Joubert, auprès duquel il était envoyé, fut un des hommes les plus remarquables de cette époque si fertile en hommes remarquables. C'était un de ces beaux, jeunes et purs républicains de l'école de Marceau, de Hoche, et je puis dire de mon père. Comme Marceau, comme Hoche et comme mon père, il mourut jeune. Seulement, Marceau et Joubert eurent le bonheur de mourir chacun d'une balle tyrolienne, tandis que Hoche et mon père moururent empoisonnés.
Joubert était un des héros de Rivoli.
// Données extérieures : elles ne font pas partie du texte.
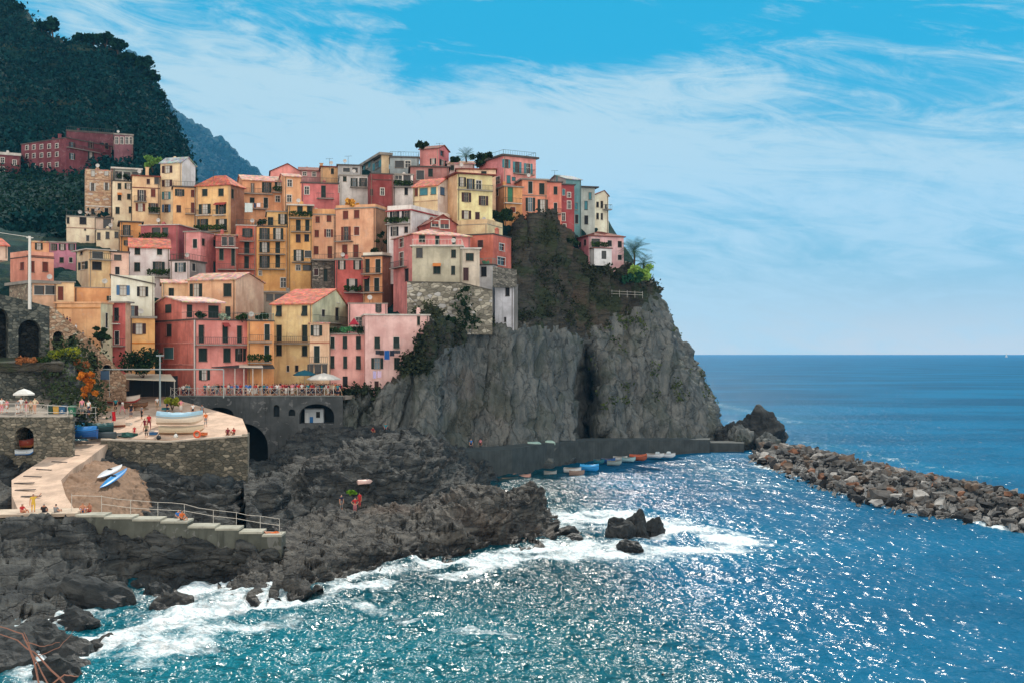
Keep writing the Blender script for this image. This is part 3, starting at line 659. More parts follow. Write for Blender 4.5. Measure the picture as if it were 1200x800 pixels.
COVE = [
 (-60, [(660, 88), (620, 92), (598, 96), (578, 102), (560, 107), (548, 110), (540, 111)]),
 (8, [(655, 91), (616, 94.5), (597, 98), (578, 103), (560, 107.5), (548, 110.3), (540, 111)]),
 (50, [(650, 95), (612, 98), (592, 103), (572, 109), (556, 115), (546, 121), (536, 127)]),
 (85, [(645, 97), (608, 100), (588, 104), (570, 109), (554, 114), (545, 118), (536, 123)]),
 (120, [(640, 100), (606, 106), (580, 110), (560, 113), (545, 116), (538, 118), (532, 120)]),
 (170, [(645, 101), (610, 107), (592, 111), (575, 113), (560, 115), (548, 118), (540, 122)]),
 (220, [(648, 102), (618, 108), (598, 112), (582, 114), (568, 116), (556, 119), (548, 124)]),
 (275, [(650, 104), (622, 109), (604, 112), (588, 114), (574, 116), (564, 120), (556, 126)]),
 (300, [(646, 108), (626, 113), (606, 118), (590, 122), (572, 127), (556, 132), (544, 138)]),
 (350, [(642, 111), (620, 118), (596, 123), (570, 129), (545, 135), (524, 141), (512, 147)]),
 (400, [(636, 115), (610, 122), (580, 128), (552, 134), (526, 140), (504, 146), (494, 152)]),
 (450, [(630, 119), (600, 128), (566, 134), (540, 140), (514, 147), (496, 153), (484, 160)]),
 (520, [(620, 126), (590, 135), (562, 143), (546, 150), (534, 156), (526, 162), (522, 168)])]
relief(COVE, 2.0, 0.6, (lambda V, N, A=rockdisp(0.8, 1.0, 0.6, 0.22, 0.8, (-0.2, 0)), B=layers(1.9, 0.7, 0.3, 0.7): A(V, N) * 0.75 + B(V, N)), 'cove_slope', rock_mat('dark'))
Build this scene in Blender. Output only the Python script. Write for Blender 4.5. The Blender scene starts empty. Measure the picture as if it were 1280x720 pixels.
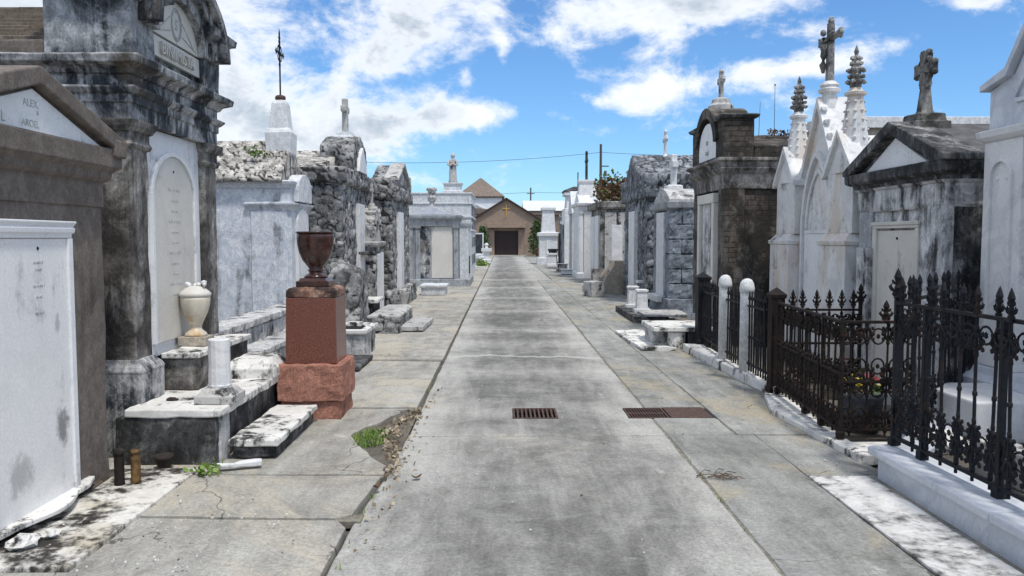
import bpy, bmesh, math, random
from mathutils import Vector, Matrix, noise
random.seed(7)
R = math.radians
scene = bpy.context.scene
COL = scene.collection

# ------------------------------------------------------------------ materials
class NT:
    def __init__(s, name):
        s.m = bpy.data.materials.new(name); s.m.use_nodes = True
        s.t = s.m.node_tree; s.b = s.t.nodes['Principled BSDF']
        s.pos = s.t.nodes.new('ShaderNodeNewGeometry').outputs['Position']
    def n(s, typ, **kw):
        x = s.t.nodes.new(typ)
        for k, v in kw.items(): setattr(x, k, v)
        return x
    def link(s, a, b): s.t.links.new(a, b)
    def setin(s, sock, v):
        if isinstance(v, bpy.types.NodeSocket): s.link(v, sock)
        else: sock.default_value = v
    def math(s, op, a, b=None, c=None, clamp=False):
        x = s.n('ShaderNodeMath', operation=op, use_clamp=clamp)
        s.setin(x.inputs[0], a)
        if b is not None: s.setin(x.inputs[1], b)
        if c is not None: s.setin(x.inputs[2], c)
        return x.outputs[0]
    def scale(s, vec, sc, off=(0, 0, 0)):
        x = s.n('ShaderNodeMapping'); s.link(vec, x.inputs['Vector'])
        x.inputs['Scale'].default_value = sc; x.inputs['Location'].default_value = off
        return x.outputs[0]
    def noise(s, sc, vec=None, detail=6, rough=.6, dist=0):
        x = s.n('ShaderNodeTexNoise'); s.link(vec or s.pos, x.inputs['Vector'])
        x.inputs['Scale'].default_value = sc; x.inputs['Detail'].default_value = detail
        x.inputs['Roughness'].default_value = rough; x.inputs['Distortion'].default_value = dist
        return x.outputs['Fac']
    def ramp(s, v, a, b, lo=0., hi=1.):
        x = s.n('ShaderNodeMapRange', interpolation_type='SMOOTHSTEP')
        s.setin(x.inputs[0], v); x.inputs[1].default_value = a; x.inputs[2].default_value = b
        x.inputs[3].default_value = lo; x.inputs[4].default_value = hi
        return x.outputs[0]
    def mix(s, f, a, b, mode='MIX'):
        x = s.n('ShaderNodeMix', data_type='RGBA', blend_type=mode)
        s.setin(x.inputs[0], f)
        for i, v in ((6, a), (7, b)):
            if isinstance(v, bpy.types.NodeSocket): s.link(v, x.inputs[i])
            else: x.inputs[i].default_value = (*v, 1) if len(v) == 3 else v
        return x.outputs[2]
    def mulv(s, col, v):
        x = s.n('ShaderNodeVectorMath', operation='SCALE'); s.link(col, x.inputs[0]); s.setin(x.inputs['Scale'], v)
        return x.outputs[0]
    def bump(s, h, strength=.3, dist=.02, prev=None):
        x = s.n('ShaderNodeBump'); s.link(h, x.inputs['Height'])
        x.inputs['Strength'].default_value = strength; x.inputs['Distance'].default_value = dist
        if prev: s.link(prev, x.inputs['Normal'])
        return x.outputs[0]
    def out(s, col, rough=.85, normal=None, metal=0., spec=.35):
        if isinstance(col, bpy.types.NodeSocket): s.link(col, s.b.inputs['Base Color'])
        else: s.b.inputs['Base Color'].default_value = (*col, 1)
        s.setin(s.b.inputs['Roughness'], rough); s.b.inputs['Metallic'].default_value = metal
        s.b.inputs['Specular IOR Level'].default_value = spec
        if normal is not None: s.link(normal, s.b.inputs['Normal'])
        return s.m

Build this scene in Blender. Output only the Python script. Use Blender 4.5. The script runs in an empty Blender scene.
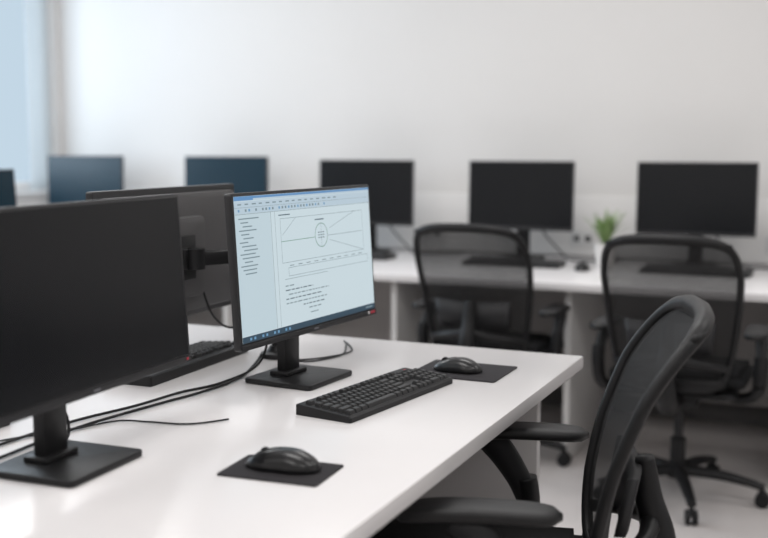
import bpy, math, random
from mathutils import Vector, Matrix
random.seed(7)
C = bpy.context.scene.collection
DESK = 0.75

# ------------------------------------------------------------ materials
def mat(name, col, rough=0.5, metal=0.0, spec=0.5, emis=None, estr=1.0, noise=0.0, nscale=30, bump=0.0, bscale=200):
    m = bpy.data.materials.new(name); m.use_nodes = True
    nt = m.node_tree; b = nt.nodes['Principled BSDF']
    b.inputs['Base Color'].default_value = (*col, 1)
    b.inputs['Roughness'].default_value = rough
    b.inputs['Metallic'].default_value = metal
    b.inputs['Specular IOR Level'].default_value = spec
    if emis:
        b.inputs['Emission Color'].default_value = (*emis, 1)
        b.inputs['Emission Strength'].default_value = estr
    tc = nt.nodes.new('ShaderNodeTexCoord')
    if noise > 0:
        n = nt.nodes.new('ShaderNodeTexNoise'); n.inputs['Scale'].default_value = nscale
        n.inputs['Detail'].default_value = 4
        nt.links.new(tc.outputs['Object'], n.inputs['Vector'])
        mx = nt.nodes.new('ShaderNodeMixRGB')
        mx.inputs[1].default_value = (*[c*(1-noise) for c in col], 1)
        mx.inputs[2].default_value = (*[min(1, c*(1+noise)) for c in col], 1)
        nt.links.new(n.outputs['Fac'], mx.inputs[0]); nt.links.new(mx.outputs[0], b.inputs['Base Color'])
    if bump > 0:
        n2 = nt.nodes.new('ShaderNodeTexNoise'); n2.inputs['Scale'].default_value = bscale
        nt.links.new(tc.outputs['Object'], n2.inputs['Vector'])
        bp = nt.nodes.new('ShaderNodeBump'); bp.inputs['Strength'].default_value = bump
        bp.inputs['Distance'].default_value = 0.002
        nt.links.new(n2.outputs['Fac'], bp.inputs['Height']); nt.links.new(bp.outputs[0], b.inputs['Normal'])
    return m

def mesh_mat(name, dens, freq=1050.0):
    m = bpy.data.materials.new(name); m.use_nodes = True
    nt = m.node_tree; b = nt.nodes['Principled BSDF']; out = nt.nodes['Material Output']
    b.inputs['Base Color'].default_value = (0.017, 0.017, 0.018, 1)
    b.inputs['Roughness'].default_value = 0.7
    b.inputs['Specular IOR Level'].default_value = 0.3
    tc = nt.nodes.new('ShaderNodeTexCoord'); sp = nt.nodes.new('ShaderNodeSeparateXYZ')
    nt.links.new(tc.outputs['Object'], sp.inputs[0])
    def sn(sock, f):
        a = nt.nodes.new('ShaderNodeMath'); a.operation = 'MULTIPLY'; a.inputs[1].default_value = f
        s = nt.nodes.new('ShaderNodeMath'); s.operation = 'SINE'
        nt.links.new(sock, a.inputs[0]); nt.links.new(a.outputs[0], s.inputs[0]); return s.outputs[0]
    p = nt.nodes.new('ShaderNodeMath'); p.operation = 'MULTIPLY'
    nt.links.new(sn(sp.outputs[0], freq), p.inputs[0]); nt.links.new(sn(sp.outputs[2], freq), p.inputs[1])
    q = nt.nodes.new('ShaderNodeMath'); q.operation = 'MULTIPLY_ADD'
    q.inputs[1].default_value = 0.6; q.inputs[2].default_value = dens; q.use_clamp = True
    nt.links.new(p.outputs[0], q.inputs[0])
    bp = nt.nodes.new('ShaderNodeBump'); bp.inputs['Strength'].default_value = 0.6; bp.inputs['Distance'].default_value = 0.001
    nt.links.new(p.outputs[0], bp.inputs['Height']); nt.links.new(bp.outputs[0], b.inputs['Normal'])
    tr = nt.nodes.new('ShaderNodeBsdfTransparent'); mx = nt.nodes.new('ShaderNodeMixShader')
    nt.links.new(q.outputs[0], mx.inputs[0]); nt.links.new(tr.outputs[0], mx.inputs[1]); nt.links.new(b.outputs[0], mx.inputs[2])
    nt.links.new(mx.outputs[0], out.inputs['Surface'])
    return m

def translucent_mat(name, col):
    m = bpy.data.materials.new(name); m.use_nodes = True
    nt = m.node_tree; b = nt.nodes['Principled BSDF']; out = nt.nodes['Material Output']
    b.inputs['Base Color'].default_value = (*col, 1); b.inputs['Roughness'].default_value = 0.8
    t = nt.nodes.new('ShaderNodeBsdfTranslucent'); t.inputs[0].default_value = (*col, 1)
    mx = nt.nodes.new('ShaderNodeMixShader'); mx.inputs[0].default_value = 0.6
    nt.links.new(b.outputs[0], mx.inputs[1]); nt.links.new(t.outputs[0], mx.inputs[2]); nt.links.new(mx.outputs[0], out.inputs['Surface'])
    return m

M = {}
M['wall'] = mat('wall_paint', (0.70, 0.685, 0.672), 0.85, noise=0.015, nscale=3, bump=0.05, bscale=120)
M['wallpanel'] = mat('lower_wall_paint', (0.72, 0.71, 0.70), 0.7, noise=0.01)
M['ceil'] = mat('ceiling_paint', (0.8, 0.79, 0.78), 0.9, noise=0.01)
M['floor'] = mat('floor_vinyl', (0.62, 0.585, 0.575), 0.38, noise=0.05, nscale=14, bump=0.03)
M['base'] = mat('baseboard_grey', (0.16, 0.155, 0.155), 0.6, noise=0.02)
M['desk'] = mat('desk_laminate', (0.775, 0.755, 0.76), 0.2, noise=0.01, nscale=8)
M['deskedge'] = mat('desk_panel', (0.42, 0.41, 0.41), 0.5, noise=0.02)
M['deskleg'] = mat('desk_leg_white', (0.7, 0.69, 0.68), 0.45, noise=0.01)
M['under'] = mat('under_desk_panel', (0.48, 0.46, 0.45), 0.6, noise=0.02)
M['plastic'] = mat('black_plastic', (0.010, 0.010, 0.011), 0.42, spec=0.3, bump=0.1, bscale=500)
M['plastic2'] = mat('dark_grey_plastic', (0.022, 0.022, 0.024), 0.5, spec=0.3, bump=0.1, bscale=500)
M['bezel'] = mat('monitor_bezel', (0.022, 0.022, 0.024), 0.4, spec=0.4, noise=0.05)
M['back'] = mat('monitor_back', (0.085, 0.083, 0.085), 0.45, spec=0.4, noise=0.04)
M['screen'] = mat('screen_off', (0.007, 0.0078, 0.0095), 0.24, spec=0.32, noise=0.05)
M['screen_refl'] = mat('screen_off_window_refl', (0.007, 0.026, 0.042), 0.25, spec=0.32, noise=0.05)  # blue window reflection painted into the base colour
M['key'] = mat('keycap', (0.020, 0.020, 0.021), 0.5, spec=0.45, bump=0.1)
M['kbody'] = mat('keyboard_body', (0.010, 0.010, 0.011), 0.45, spec=0.3, bump=0.1)
M['pad'] = mat('mouse_pad_cloth', (0.034, 0.032, 0.035), 0.9, spec=0.2, bump=0.3, bscale=900)
M['mouse'] = mat('mouse_plastic', (0.010, 0.010, 0.011), 0.28, spec=0.5, noise=0.05)
M['fabric'] = mat('seat_fabric', (0.014, 0.014, 0.015), 0.9, spec=0.2, bump=0.4, bscale=700)
M['armpad'] = mat('arm_pad', (0.014, 0.014, 0.015), 0.45, spec=0.35, bump=0.15)
M['cable'] = mat('cable_rubber', (0.012, 0.012, 0.013), 0.5, spec=0.3, noise=0.03)
M['red'] = mat('red_label', (0.40, 0.03, 0.05), 0.5, noise=0.03)
M['silver'] = mat('silver_logo', (0.2, 0.2, 0.22), 0.4, metal=0.5, noise=0.03)
M['pot'] = mat('pot_ceramic', (0.75, 0.73, 0.71), 0.4, noise=0.01)
M['soil'] = mat('soil', (0.05, 0.03, 0.02), 0.95, noise=0.3)
M['leaf'] = mat('leaf_green', (0.20, 0.30, 0.11), 0.5, noise=0.3, nscale=20)
M['frame'] = mat('window_frame_white', (0.8, 0.8, 0.8), 0.4, noise=0.01)
M['outlet'] = mat('outlet_plastic', (0.6, 0.6, 0.6), 0.4, noise=0.01)
M['mesh'] = mesh_mat('chair_mesh', 0.88)
M['jamb_glow'] = translucent_mat('jamb_glow_strip', (0.86, 0.90, 0.92))  # translucent strip added so the window jamb looks bright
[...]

Comme mon père à la Favorite, il avait eu son cheval tué sous lui, et, s'emparant du fusil d'un grenadier, il avait combattu à pied pendant le reste de la journée. Cette journée, dans laquelle il avait pris plusieurs pièces de canon et culbuté l'ennemi dans l'Adige, lui avait valu le grade de général de division.
Nous avons dit qu'il était à la tête d'une vingtaine de mille hommes dans le Tyrol, lorsque mon père lui fut adjoint pour commander la cavalerie.
Joubert reçut mon père de la façon la plus affectueuse.
- Mon cher Dumas, lui dit-il, si je vous laissais le commandement qu'on vous a donné, vous occuperiez un poste illusoire, car vous n'auriez sous vos ordres que deux régiments de dragons fort incomplets, le 5e et le 8e, qui en forment à peine un à eux deux. Aussi n'est-ce pas cela, j'en suis bien certain, que celui qui vous envoie à moi a compris. J'ai vingt mille hommes, je vous en donne dix mille à commander, ou plutôt nous commanderons le tout à nous deux.
Mon père remercia Joubert. L'injustice de Bonaparte était si flagrante vis-à- vis de lui, que Joubert, comme Masséna, n'avait eu en le recevant qu'une préoccupation, celle de la lui faire oublier.
Les deux généraux logèrent ensemble ; puis, comme il s'agissait de commencer les hostilités, ensemble, toujours, ils visitèrent les avant-postes, et il fut décidé qu'on attaquerait le lendemain.
Ce lendemain était le 21 mars 1797 30 ventôse an V.
Le même jour, mon père reçut officiellement de Joubert les instructions suivantes, arrêtées à l'avance entre eux :

                    Liberté-Egalité

« Au quartier général de Trente, le 29 nivôse an V de la République française ; huit heures du matin.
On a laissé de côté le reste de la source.